Artículo publicado en la sección 'Al contrataque' de la edición del día 5 de octubre de 2012

La democracia se parece cada vez más a la tele. Lo que cuenta es la audiencia, el share, llevarse a la mayoría de calle. Lo de menos es qué hay que hacer para ganar. El televidente, como el votante, es objeto de deseo y a menudo hay que engañarlo para mantener su fidelidad o conseguir su voto.

El partido se juega en el centro, allí donde vive y respira la mayoría social. Por eso, en tiempo electoral, los candidatos de la izquierda se disfrazan de gente de orden y los de la derecha de pulidos socialdemócratas. Lobo y cordero intercambian la piel para agasajar al respetable.

(¿Se acuerdan de María Dolores de Cospedal, en la oposición, hablando del Partido Popular como el partido «de los trabajadores»? ¿Y de José Luis Rodríguez Zapatero afirmando que bajar impuestos era de izquierdas?).
Lo de menos, el programa

Superada hace mucho tiempo la batalla de las ideas, lo de menos son los programas electorales, los compromisos o la coherencia. Así se ganó la fama eterna de plasta Julio Anguita, por ejemplo. Él insistía en el «programa, programa, programa» cuando el mundo ya no tenía tiempo para nada más que un par de eslóganes.

La comunicación manda, y con ella los índices de popularidad, las estrategias publicitarias y las campañas de márketing. Así es como se inician los gloriosos tiempos de la demoscopia. ¿Qué quieren oír estos señores para que nos voten? «Miénteme, dime que me quieres», le decía Johnny Guitar a Joan Crawford. Y Crawford nos dijo que no subiría el IVA, ni se recortaría en sanidad ni educación y que, por supuesto, las pensiones no se tocaban.

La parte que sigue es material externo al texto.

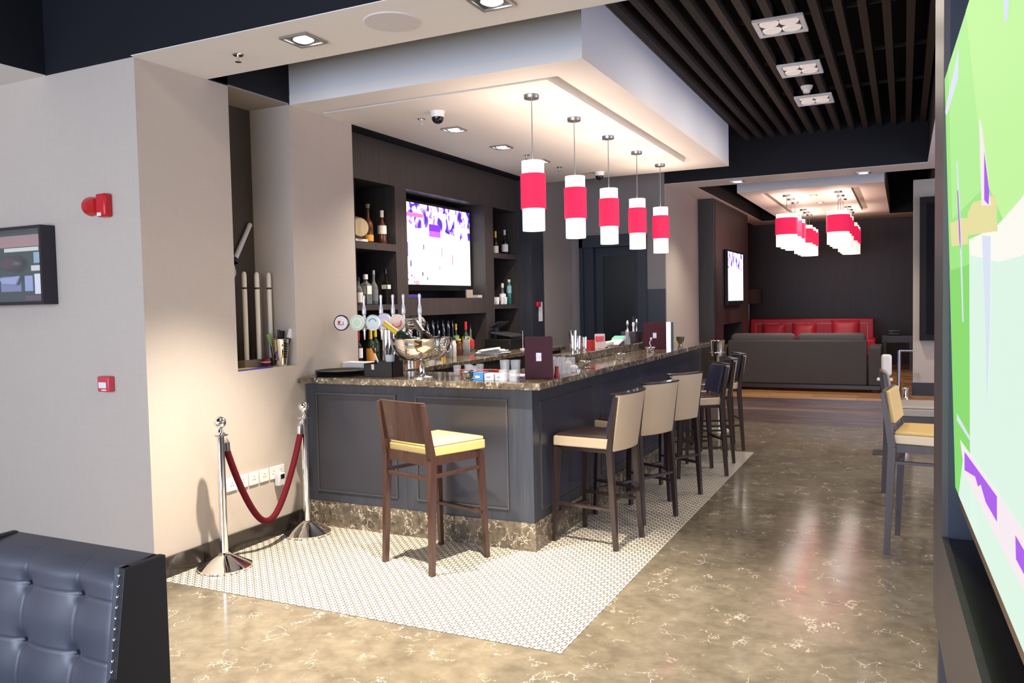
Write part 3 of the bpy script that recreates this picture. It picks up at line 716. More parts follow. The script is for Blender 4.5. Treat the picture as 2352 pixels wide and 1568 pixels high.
# ================================================================ WALL FITTINGS
yw = 3.42
fr = thing('shadow_box_frame', 'dark-framed glass display box of sports memorabilia, at the left picture edge', 'display case', (-5.25, yw, 1.955))
a, b = -.30, .372; h = .25; dd_ = -.10
MB().box(a, b, dd_, 0, h-.02, h).box(a, b, dd_, 0, -h, -h+.02).box(a, a+.02, dd_, 0, -h+.02, h-.02).box(b-.02, b, dd_, 0, -h+.02, h-.02).build('frame', mat('frame_dark', (.022, .020, .030), .35), fr, smooth=False)
MB().box(a+.02, b-.02, -.01, -.001, -h+.02, h-.02).build('backing', mat('frame_green', (.012, .035, .030), .7), fr, smooth=False)
c_ = MB()
for m_, x0, x1, z0, z1 in ((mat('pink_print', (.45, .25, .22), .6), -.28, -.22, .13, .20), (mat('pink_print'), -.18, .28, .13, .205), (CREAM, -.13, .22, .10, .125), (mat('teal_label'), .17, .28, .02, .09), (CREAM, .14, .32, -.03, .005), (mat('violet_card', (.25, .25, .42), .6), -.18, .03, -.16, -.06), (PAPER, .17, .27, -.18, -.05), (mat('pale_blue_card', (.35, .4, .6), .6), .07, .15, -.16, -.06), (mat('plum_card', (.12, .04, .06), .6), .07, .33, -.22, -.19)):
    c_.use(m_).box(x0, x1, -.016, -.0105, z0, z1)
c_.build('mounted_cards', parent=fr, smooth=False)
MB().lathe([(.105*math.sin(PI*i/12), -.055*math.cos(PI*i/12)) for i in range(13)], (-.0, -.052, .02), 24, sx=1, sy=.4).build('mounted_ball', mat('dark_leather_ball', (.04, .015, .018), .4), fr)
MB().slab([(-.15, -.03, -.07), (.06, -.03, -.06), (.02, -.03, -.12), (-.12, -.03, -.11)], (0, -1, 0), .02).build('mounted_glove', mat('pale_blue_card'), fr, bevel=.006)
MB().box(a+.02, b-.02, dd_+.004, dd_+.006, -h+.02, h-.02).build('glass_pane', mat('pane_glass', (1, 1, 1), .03, alpha=.05), fr, smooth=False)

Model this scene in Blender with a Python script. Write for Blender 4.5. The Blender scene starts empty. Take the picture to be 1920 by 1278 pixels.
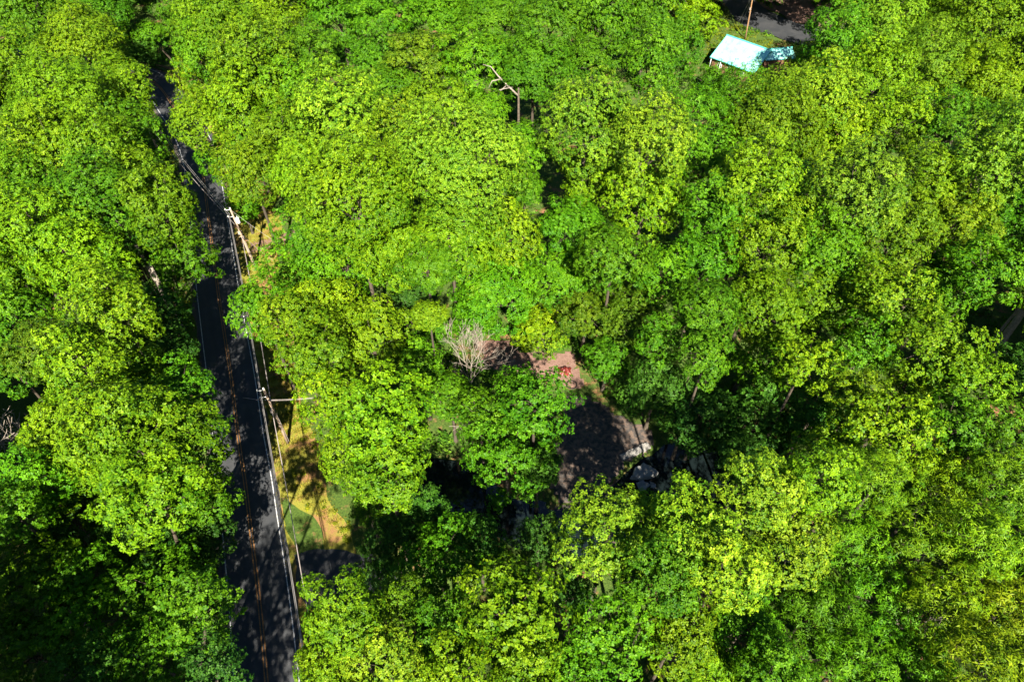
import bpy, math, random
import numpy as np
from math import radians, sin, cos, tan, pi, atan
from mathutils import Vector, noise as mnoise

# ------------------------------------------------------------------ camera, sky, sun, exposure
scn = bpy.context.scene
COL = scn.collection
CAM_H, PITCH, FPX = 76.0, 47.8, 1230.0
cd = bpy.data.cameras.new('camera'); cam = bpy.data.objects.new('camera', cd); COL.objects.link(cam)
cam.location = (0, 0, CAM_H); cam.rotation_euler = (radians(90-PITCH), 0, 0)
cd.sensor_width = 36; cd.lens = 36*FPX/1920; cd.clip_start = 0.5; cd.clip_end = 6000
scn.camera = cam

SUN_EL, SUN_DX = 41.0, -0.13          # shadows run away from the camera and a touch left
world = bpy.data.worlds.new('World'); scn.world = world; world.use_nodes = True
wn = world.node_tree.nodes; wl = world.node_tree.links
bg = wn['Background']; sky = wn.new('ShaderNodeTexSky'); sky.sky_type = 'NISHITA'; sky.sun_disc = False
sky.sun_elevation = radians(SUN_EL); sky.sun_rotation = radians(180)+SUN_DX*-1
sky.air_density = 1.0; sky.dust_density = 0.0; sky.ozone_density = 4.0; sky.altitude = 3000
wl.new(sky.outputs[0], bg.inputs[0]); bg.inputs[1].default_value = 0.05
sd = bpy.data.lights.new('sun', 'SUN'); sun = bpy.data.objects.new('sun', sd); COL.objects.link(sun)
sd.energy = 5.0; sd.angle = radians(0.53); sd.color = (1.0, 0.92, 0.76)
tosun = Vector((-SUN_DX, -1, 0)).normalized()*cos(radians(SUN_EL)) + Vector((0, 0, sin(radians(SUN_EL))))
sun.rotation_euler = tosun.to_track_quat('Z', 'Y').to_euler()
vs = scn.view_settings; vs.view_transform = 'Standard'; vs.look = 'None'; vs.gamma = 1
vs.use_curve_mapping = False; vs.exposure = 2.05
scn.cycles.max_bounces = 5; scn.cycles.diffuse_bounces = 3; scn.cycles.transmission_bounces = 3
scn.cycles.transparent_max_bounces = 4

# ------------------------------------------------------------------ helpers
P = radians(PITCH)
def G(px, py, z=0.0):
    """where the sight line through a photo pixel meets height z"""
    u = (px-960)/FPX; v = (639-py)/FPX
    dy = cos(P)+v*sin(P); dz = -sin(P)+v*cos(P)
    t = (z-CAM_H)/dz
    return Vector((u*t, dy*t, z))
def depth(px, py, z=0.0):
    v = (639-py)/FPX
    return (z-CAM_H)/(-sin(P)+v*cos(P))
R0 = random.Random(7)

def tag(o, label=None, cat=None, group=None, kind=None):
    if label: o['label'] = label
    if cat: o['category'] = cat
    if group: o['group'] = group
    if kind: o['kind'] = kind
    return o
def empty(name, loc, label, cat, group=None, rz=0):
    o = bpy.data.objects.new(name, None); COL.objects.link(o); o.location = loc; o.rotation_euler = (0, 0, rz)
    o.empty_display_size = 0.5
    return tag(o, label, cat, group)
def link(name, me, parent=None, loc=(0, 0, 0), rot=(0, 0, 0), sc=(1, 1, 1)):
    o = bpy.data.objects.new(name, me); COL.objects.link(o)
    o.location = loc; o.rotation_euler = rot; o.scale = sc
    if parent: o.parent = parent
    return o
def np_mesh(name, V, F, mat, attrs=None, smooth=False):
    """V (n,3); F (m,k) same k"""
    me = bpy.data.meshes.new(name)
    V = np.asarray(V, np.float32); F = np.asarray(F, np.int32); m, k = F.shape
    me.vertices.add(len(V)); me.vertices.foreach_set('co', V.ravel())
    me.loops.add(m*k); me.loops.foreach_set('vertex_index', F.ravel())
    me.polygons.add(m); me.polygons.foreach_set('loop_start', np.arange(0, m*k, k, dtype=np.int32))
    if smooth: me.polygons.foreach_set('use_smooth', np.ones(m, bool))
    for an, (dom, arr) in (attrs or {}).items():
        a = me.attributes.new(an, 'FLOAT', dom); a.data.foreach_set('value', np.asarray(arr, np.float32))
    me.update(calc_edges=True)
    if mat: me.materials.append(mat)
    return me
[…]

¿Es ético ganar así y apoyar después, en la mayoría conseguida, la legitimidad aunque sea para hacer lo contrario? La televisión, desde luego, ha implantado ese modelo: no hay espectáculo, por miserable que resulte, que no sea legitimado si tiene éxito. Quien dice perseguir la audiencia a cualquier precio, dice alcanzar el poder de idéntica forma.

Las encuestas

La interrelación entre el modelo democrático actual y el televisivo no es cosa de ahora ni de aquí. Hace ya 15 años el politólogo francés Bernard Manin le puso un nombre que no necesita explicación, la «democracia de audiencias». Un poco más tarde, otro sabio de la ciencia política, Giovanni Sartori, introdujo el concepto «sondeocracia» y alertó de que las decisiones políticas se están tomando hoy en el mundo a golpe de encuesta. Sin ir más lejos, nuestro futuro inmediato depende de lo que digan en los sondeos los votantes alemanes de la señora Merkel.

En cuanto a este lado de los Pirineos, con elecciones anticipadas en las tres comunidades históricas, prepárense a leer múltiples sondeos de intención de voto y pásmense de la feliz coincidencia del resultado con el deseo indisimulado de quien los encarga y paga. Ante esa frenética actividad demoscópica con la que van a bombardearnos, surge la duda: ¿las encuestas reflejan lo que pensamos o nos sugieren lo que deberíamos pensar? ¿Son sondeos de opinión o de inducción?